Written instruction: Give all of the lines again, with nothing added or dropped.
>> BEGIN The data
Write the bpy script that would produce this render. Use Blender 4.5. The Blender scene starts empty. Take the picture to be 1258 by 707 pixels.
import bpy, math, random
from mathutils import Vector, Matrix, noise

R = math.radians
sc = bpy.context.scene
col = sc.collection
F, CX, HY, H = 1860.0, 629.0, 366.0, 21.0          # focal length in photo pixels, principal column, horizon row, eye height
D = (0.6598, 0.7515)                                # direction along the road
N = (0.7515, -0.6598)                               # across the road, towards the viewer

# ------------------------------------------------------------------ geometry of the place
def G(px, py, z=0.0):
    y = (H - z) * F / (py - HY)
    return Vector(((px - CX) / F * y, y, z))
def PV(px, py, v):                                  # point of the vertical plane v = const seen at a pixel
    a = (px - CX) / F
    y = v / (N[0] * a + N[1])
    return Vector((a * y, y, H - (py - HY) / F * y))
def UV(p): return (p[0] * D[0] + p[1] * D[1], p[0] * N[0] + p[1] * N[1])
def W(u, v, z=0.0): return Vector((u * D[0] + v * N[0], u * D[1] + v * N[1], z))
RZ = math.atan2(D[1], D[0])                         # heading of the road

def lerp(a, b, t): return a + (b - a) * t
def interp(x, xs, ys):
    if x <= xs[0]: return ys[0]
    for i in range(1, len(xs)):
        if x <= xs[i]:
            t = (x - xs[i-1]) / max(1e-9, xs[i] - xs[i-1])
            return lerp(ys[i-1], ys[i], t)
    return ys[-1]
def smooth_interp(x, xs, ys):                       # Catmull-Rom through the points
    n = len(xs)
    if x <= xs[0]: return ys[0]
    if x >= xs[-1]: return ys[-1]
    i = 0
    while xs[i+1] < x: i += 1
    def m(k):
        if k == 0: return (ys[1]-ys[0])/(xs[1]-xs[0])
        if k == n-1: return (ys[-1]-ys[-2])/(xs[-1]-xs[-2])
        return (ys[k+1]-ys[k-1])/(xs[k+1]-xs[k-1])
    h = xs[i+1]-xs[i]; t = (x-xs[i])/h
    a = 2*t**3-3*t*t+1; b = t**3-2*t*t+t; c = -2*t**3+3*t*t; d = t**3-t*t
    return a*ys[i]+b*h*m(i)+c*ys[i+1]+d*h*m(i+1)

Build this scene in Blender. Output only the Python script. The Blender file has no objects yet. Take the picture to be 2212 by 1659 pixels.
>> END The data
Problem solution:
Write the bpy script that would produce this render. Use Blender 4.5. The Blender scene starts empty. Take the picture to be 1258 by 707 pixels.
import bpy, math, random
from mathutils import Vector, Matrix, noise

R = math.radians
sc = bpy.context.scene
col = sc.collection
F, CX, HY, H = 1860.0, 629.0, 366.0, 21.0          # focal length in photo pixels, principal column, horizon row, eye height
D = (0.6598, 0.7515)                                # direction along the road
N = (0.7515, -0.6598)                               # across the road, towards the viewer

# ------------------------------------------------------------------ geometry of the place
def G(px, py, z=0.0):
    y = (H - z) * F / (py - HY)
    return Vector(((px - CX) / F * y, y, z))
def PV(px, py, v):                                  # point of the vertical plane v = const seen at a pixel
    a = (px - CX) / F
    y = v / (N[0] * a + N[1])
    return Vector((a * y, y, H - (py - HY) / F * y))
def UV(p): return (p[0] * D[0] + p[1] * D[1], p[0] * N[0] + p[1] * N[1])
def W(u, v, z=0.0): return Vector((u * D[0] + v * N[0], u * D[1] + v * N[1], z))
RZ = math.atan2(D[1], D[0])                         # heading of the road

def lerp(a, b, t): return a + (b - a) * t
def interp(x, xs, ys):
    if x <= xs[0]: return ys[0]
    for i in range(1, len(xs)):
        if x <= xs[i]:
            t = (x - xs[i-1]) / max(1e-9, xs[i] - xs[i-1])
            return lerp(ys[i-1], ys[i], t)
    return ys[-1]
def smooth_interp(x, xs, ys):                       # Catmull-Rom through the points
    n = len(xs)
    if x <= xs[0]: return ys[0]
    if x >= xs[-1]: return ys[-1]
    i = 0
    while xs[i+1] < x: i += 1
    def m(k):
        if k == 0: return (ys[1]-ys[0])/(xs[1]-xs[0])
        if k == n-1: return (ys[-1]-ys[-2])/(xs[-1]-xs[-2])
        return (ys[k+1]-ys[k-1])/(xs[k+1]-xs[k-1])
    h = xs[i+1]-xs[i]; t = (x-xs[i])/h
    a = 2*t**3-3*t*t+1; b = t**3-2*t*t+t; c = -2*t**3+3*t*t; d = t**3-t*t
    return a*ys[i]+b*h*m(i)+c*ys[i+1]+d*h*m(i+1)

Build this scene in Blender. Output only the Python script. The Blender file has no objects yet. Take the picture to be 2212 by 1659 pixels.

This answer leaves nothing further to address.